Building sales overnight and brands over time

September 2 That’s a pretty catchy mission statement, no? It belonged to an integrated marketing firm for whom I once worked. It’s also one of the reasons I’m not a big fan of mission or value statements. The firm in question, you see, rarely, if ever, delivered on either promise. They didn’t walk the walk.

I bring all this up because I’m reading a new book by the same title. ‘Walk the walk: The #1 Rule for Real Leaders’ by Alan Deutschman is chock full of examples showing how great leaders such as Ray Kroc of McDonald’s really did walk the walk when it came to delivering on mission and value statements. Kroc, for example, insisted from day one that cleanliness be one of his company’s core values (quality and service were the others). To walk the walk, Kroc would clean up any debris he found when visiting restaurants (one employee even remembers seeing him scraping up gum with a putty knife). Employees bought into Kroc’s value system because he lived it himself.

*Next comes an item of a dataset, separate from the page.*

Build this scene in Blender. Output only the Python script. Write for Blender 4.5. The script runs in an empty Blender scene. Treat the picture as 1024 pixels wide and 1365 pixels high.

Southwest and Amazon are two examples of organizations that walk the walk, says Deutschman. Unlike its competitors, Southwest didn’t furlough employees when times were tough and Amazon continually posted all customer reviews, even the most negative ones. The former demonstrated Southwest’s commitment to its people; the latter showed Jeff Bezos’s commitment to Amazon’s customers.

All of which brings me back to my former employer’s mission statement. Because management was so indifferent and inattentive to walking the walk, we worker bees actually made fun of the line and would often mutter it after being fired by a client or losing out on a big new business pitch.

The beauty of walking the walk is its simplicity. Organization mission and value statements are nothing but words if the leaders aren’t delivering on the promise in visible and tangible ways. As it turned out, my former employer neither built sales overnight nor brands over time. It did, however, go belly up about five years ago.